Dirinya mengatakan bahwa dia siap menjadi tumbal asalkan APBD DKI versi e-Budgeting tetap dijalankan, di mana dana fiktif atau siluman tidak diakomodir dalam APBD verdsi e Budgeting.  Tampaknya tekad Gubernur Basuki Purnama sudah bulat agar APBD DKI Jakarta versi e butgeting tetap dipakai meskipun dirinya akan lengser oleh Angket DPRD DKI Jakarta. Itu artinya, bila dana hasil penetapan DPRD Jakarta pada 27 Januari itu yang dipakai maka resikonya dana siluman akan ada juga dan dia siap jadi tumbal asalkan APBD DKI Jakarta versi E Budgeting yang dipakai.
Yang benar saja, pak Gub, setuju yang mana nih yang paling benar APBD hasil penetapan DPRD DKI Jakarta tanggal 27 Januari 2015 ataukah APBD DKI Jakarta versi E Budgeting? Hak angket dibuat oleh DPRD karena mereka merasa dana Rp 12, 1 T akan hilang, dan Gubernur Ahok mengharapkan itu meskipun resikonya dia menjadi tumbal atau lengser. Sementara itu, Gubernur Basuki Purnamapun sudah terlanjur melaporkan dugaan dana fiktif kepada KPK sebagai penyidik resmi tentang korupsi. Itu artinya, bila APBD hasil penetapan DPRD 27 Januari dipakai maka ada terbuka kemungkinan KPK untuk melakukan penyidikan tentang dugaan dana fiktif dalam APBD DKI Jakarta, banyak yang bisa masuk bui atau menjadi tahanan KPK. Sementara itu akibat makin tertundanya penetapatan APBD DKI Jakarta, kini gaji-gaji PNS DKI Jakartapun belum dibayarkan hingga menginjak 2 bulan penuh.

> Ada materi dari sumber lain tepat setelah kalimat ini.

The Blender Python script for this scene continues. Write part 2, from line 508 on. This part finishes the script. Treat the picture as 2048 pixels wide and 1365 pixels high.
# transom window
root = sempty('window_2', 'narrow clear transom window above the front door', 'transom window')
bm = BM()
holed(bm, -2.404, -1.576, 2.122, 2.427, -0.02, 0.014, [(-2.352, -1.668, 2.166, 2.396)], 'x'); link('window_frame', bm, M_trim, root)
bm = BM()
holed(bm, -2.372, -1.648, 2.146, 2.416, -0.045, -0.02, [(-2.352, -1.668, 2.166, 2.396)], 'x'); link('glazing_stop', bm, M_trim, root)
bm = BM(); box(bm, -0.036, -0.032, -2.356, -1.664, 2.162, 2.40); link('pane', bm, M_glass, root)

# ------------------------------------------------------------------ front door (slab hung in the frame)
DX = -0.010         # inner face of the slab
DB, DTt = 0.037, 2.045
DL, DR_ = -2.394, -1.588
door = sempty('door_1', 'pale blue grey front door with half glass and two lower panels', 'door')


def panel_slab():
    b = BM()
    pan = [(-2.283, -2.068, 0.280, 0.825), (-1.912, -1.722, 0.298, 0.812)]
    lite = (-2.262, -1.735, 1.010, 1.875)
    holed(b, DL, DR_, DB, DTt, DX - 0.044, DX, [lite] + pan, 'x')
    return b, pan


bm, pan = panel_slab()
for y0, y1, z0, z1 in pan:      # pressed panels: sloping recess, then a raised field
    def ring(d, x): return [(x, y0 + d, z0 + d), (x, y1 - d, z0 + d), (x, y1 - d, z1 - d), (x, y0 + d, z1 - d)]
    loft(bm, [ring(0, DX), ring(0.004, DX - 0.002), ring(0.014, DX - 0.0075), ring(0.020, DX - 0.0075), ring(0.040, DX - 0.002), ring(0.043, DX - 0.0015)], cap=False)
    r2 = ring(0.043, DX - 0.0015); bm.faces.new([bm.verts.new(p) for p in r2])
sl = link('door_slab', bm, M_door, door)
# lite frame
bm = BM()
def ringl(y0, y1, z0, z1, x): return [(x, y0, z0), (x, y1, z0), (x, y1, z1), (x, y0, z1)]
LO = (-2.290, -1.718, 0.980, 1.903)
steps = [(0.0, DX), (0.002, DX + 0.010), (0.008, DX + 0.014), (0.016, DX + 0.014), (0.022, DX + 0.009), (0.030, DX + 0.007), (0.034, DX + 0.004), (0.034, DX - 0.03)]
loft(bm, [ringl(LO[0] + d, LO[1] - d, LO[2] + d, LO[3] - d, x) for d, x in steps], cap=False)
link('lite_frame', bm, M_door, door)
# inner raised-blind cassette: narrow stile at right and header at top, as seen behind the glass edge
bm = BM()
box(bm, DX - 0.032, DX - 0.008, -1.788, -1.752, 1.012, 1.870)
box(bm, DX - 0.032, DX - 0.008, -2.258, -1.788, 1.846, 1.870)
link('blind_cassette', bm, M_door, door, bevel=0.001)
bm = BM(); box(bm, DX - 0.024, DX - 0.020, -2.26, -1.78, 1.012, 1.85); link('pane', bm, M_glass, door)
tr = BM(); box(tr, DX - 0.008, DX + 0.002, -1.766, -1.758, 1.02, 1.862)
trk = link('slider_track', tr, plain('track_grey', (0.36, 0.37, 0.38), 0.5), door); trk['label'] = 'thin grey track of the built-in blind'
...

Untuk memenuhi kebutuhan, bukan tidak mungkin akan banyak bermunculan berbagai pungutan liar atau pungli pada berbagai urusan di DKI Jakarta
Perseteruan ini seperti kata peribahasa: Dua induk ayam betina berkelahi, anak-anak dari dua induk ayam betina lari tunggang langggang.